What to work on => Would you quote the material below from its first line through the line containing "COL = scn.collection", exactly and with both ends included?

▶

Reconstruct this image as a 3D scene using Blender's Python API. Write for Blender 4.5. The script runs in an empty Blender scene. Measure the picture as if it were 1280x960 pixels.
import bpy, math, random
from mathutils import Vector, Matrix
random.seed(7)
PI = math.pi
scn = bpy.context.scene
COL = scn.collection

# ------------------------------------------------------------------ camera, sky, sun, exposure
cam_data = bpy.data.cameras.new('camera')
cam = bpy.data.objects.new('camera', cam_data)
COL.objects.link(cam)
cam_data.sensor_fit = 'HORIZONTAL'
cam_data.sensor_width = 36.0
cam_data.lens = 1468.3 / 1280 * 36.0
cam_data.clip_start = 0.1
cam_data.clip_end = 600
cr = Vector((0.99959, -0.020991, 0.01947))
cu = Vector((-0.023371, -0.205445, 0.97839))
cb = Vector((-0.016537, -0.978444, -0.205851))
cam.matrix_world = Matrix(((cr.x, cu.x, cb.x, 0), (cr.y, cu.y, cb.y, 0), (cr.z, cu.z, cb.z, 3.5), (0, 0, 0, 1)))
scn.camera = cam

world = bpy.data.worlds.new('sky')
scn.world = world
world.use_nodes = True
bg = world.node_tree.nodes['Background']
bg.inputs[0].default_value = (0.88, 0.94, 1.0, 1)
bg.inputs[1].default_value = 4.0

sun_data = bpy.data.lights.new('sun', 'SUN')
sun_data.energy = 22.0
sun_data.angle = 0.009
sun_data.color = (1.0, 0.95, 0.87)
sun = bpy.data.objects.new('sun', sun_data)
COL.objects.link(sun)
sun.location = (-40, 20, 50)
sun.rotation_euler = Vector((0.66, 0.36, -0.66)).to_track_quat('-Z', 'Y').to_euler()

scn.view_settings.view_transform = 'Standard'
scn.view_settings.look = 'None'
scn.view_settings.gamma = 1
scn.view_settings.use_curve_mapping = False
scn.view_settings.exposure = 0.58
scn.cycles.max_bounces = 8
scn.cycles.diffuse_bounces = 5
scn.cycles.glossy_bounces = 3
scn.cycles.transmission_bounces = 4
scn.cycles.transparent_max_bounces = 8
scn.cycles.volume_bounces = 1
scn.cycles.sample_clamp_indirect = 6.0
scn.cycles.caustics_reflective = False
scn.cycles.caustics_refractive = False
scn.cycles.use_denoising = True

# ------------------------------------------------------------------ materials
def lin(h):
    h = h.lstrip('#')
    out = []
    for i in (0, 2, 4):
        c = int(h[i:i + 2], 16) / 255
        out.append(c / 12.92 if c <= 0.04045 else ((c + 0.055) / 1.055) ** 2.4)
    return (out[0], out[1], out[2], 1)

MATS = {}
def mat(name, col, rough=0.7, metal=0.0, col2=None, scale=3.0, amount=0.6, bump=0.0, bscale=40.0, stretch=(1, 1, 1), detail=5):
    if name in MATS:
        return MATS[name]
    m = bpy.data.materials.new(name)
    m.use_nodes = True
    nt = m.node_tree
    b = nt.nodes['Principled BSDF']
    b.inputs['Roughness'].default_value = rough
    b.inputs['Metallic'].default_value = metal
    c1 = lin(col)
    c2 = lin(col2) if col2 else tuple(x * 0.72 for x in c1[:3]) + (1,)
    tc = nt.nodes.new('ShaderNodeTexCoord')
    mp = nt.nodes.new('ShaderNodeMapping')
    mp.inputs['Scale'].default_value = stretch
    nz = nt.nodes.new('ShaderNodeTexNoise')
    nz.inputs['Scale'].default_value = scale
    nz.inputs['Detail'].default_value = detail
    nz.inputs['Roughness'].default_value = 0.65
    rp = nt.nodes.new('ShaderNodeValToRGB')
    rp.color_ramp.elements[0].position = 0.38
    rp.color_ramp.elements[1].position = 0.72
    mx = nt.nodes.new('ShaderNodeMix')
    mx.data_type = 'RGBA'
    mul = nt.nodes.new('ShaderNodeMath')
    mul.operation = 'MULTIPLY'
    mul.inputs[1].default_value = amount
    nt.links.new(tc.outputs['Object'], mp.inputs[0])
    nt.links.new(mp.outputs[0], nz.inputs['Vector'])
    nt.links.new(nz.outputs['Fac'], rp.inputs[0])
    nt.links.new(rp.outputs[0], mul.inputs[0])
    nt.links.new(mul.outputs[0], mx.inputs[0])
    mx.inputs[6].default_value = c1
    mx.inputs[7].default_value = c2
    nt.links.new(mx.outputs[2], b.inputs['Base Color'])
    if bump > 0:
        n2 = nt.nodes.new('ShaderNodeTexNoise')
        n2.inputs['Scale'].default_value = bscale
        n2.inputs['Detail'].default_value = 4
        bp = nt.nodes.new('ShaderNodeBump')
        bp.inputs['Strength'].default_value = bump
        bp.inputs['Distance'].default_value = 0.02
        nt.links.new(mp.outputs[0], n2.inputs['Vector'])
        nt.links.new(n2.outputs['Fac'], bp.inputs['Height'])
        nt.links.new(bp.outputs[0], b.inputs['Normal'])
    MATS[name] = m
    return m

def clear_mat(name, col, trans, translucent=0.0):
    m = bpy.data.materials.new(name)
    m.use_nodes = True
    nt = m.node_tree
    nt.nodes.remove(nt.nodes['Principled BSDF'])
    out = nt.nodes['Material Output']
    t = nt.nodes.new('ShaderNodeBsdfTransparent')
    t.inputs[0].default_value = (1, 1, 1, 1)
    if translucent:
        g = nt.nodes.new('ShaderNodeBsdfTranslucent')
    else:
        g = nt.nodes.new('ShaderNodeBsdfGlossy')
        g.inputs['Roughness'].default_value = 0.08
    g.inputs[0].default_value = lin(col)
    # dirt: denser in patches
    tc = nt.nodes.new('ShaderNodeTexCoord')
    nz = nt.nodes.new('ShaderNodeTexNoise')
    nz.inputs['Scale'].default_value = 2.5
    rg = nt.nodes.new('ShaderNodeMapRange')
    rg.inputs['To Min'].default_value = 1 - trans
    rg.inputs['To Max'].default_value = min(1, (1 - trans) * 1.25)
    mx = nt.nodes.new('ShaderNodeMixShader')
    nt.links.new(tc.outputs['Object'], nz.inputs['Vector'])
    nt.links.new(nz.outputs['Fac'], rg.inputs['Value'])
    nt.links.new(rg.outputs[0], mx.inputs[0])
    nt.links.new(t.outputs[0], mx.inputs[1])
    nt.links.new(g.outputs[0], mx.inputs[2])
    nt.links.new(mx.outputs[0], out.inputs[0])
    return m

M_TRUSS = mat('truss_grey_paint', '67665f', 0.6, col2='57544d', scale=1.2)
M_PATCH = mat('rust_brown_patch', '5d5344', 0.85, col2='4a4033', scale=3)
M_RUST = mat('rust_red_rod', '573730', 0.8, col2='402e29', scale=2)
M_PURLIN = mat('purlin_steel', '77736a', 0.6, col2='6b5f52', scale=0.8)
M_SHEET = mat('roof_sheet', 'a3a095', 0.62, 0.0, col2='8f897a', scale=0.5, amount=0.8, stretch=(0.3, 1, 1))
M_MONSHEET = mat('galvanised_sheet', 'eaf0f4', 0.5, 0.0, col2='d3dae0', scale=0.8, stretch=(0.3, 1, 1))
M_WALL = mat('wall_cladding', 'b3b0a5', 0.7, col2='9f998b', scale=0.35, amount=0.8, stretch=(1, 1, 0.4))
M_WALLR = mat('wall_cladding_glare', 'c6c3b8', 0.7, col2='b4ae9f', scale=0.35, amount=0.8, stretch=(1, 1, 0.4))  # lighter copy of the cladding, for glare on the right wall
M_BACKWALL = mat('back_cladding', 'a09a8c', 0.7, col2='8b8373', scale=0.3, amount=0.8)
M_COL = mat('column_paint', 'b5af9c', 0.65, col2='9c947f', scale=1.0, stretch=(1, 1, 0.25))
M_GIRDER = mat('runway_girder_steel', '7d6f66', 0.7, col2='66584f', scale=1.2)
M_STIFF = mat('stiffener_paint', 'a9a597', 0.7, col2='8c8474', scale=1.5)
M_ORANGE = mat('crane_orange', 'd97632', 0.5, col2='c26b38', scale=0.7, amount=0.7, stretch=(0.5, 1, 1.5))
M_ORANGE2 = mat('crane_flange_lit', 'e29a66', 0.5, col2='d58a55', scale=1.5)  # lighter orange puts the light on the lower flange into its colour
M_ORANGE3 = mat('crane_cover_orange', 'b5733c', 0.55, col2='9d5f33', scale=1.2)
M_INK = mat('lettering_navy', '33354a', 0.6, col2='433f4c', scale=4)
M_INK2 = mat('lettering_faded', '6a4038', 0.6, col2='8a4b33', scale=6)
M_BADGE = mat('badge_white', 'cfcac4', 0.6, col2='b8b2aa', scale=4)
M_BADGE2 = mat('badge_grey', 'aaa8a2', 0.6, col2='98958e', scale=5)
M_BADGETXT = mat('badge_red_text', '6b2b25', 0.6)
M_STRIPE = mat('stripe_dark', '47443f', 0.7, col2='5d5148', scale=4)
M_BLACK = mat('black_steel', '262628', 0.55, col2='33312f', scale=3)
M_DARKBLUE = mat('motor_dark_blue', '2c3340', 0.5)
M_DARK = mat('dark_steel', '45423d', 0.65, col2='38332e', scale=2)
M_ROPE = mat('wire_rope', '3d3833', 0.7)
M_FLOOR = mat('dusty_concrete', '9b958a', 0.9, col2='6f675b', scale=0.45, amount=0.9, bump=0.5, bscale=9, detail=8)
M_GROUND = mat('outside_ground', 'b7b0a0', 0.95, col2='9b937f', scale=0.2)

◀

Response to this exercise =>
Reconstruct this image as a 3D scene using Blender's Python API. Write for Blender 4.5. The script runs in an empty Blender scene. Measure the picture as if it were 1280x960 pixels.
import bpy, math, random
from mathutils import Vector, Matrix
random.seed(7)
PI = math.pi
scn = bpy.context.scene
COL = scn.collection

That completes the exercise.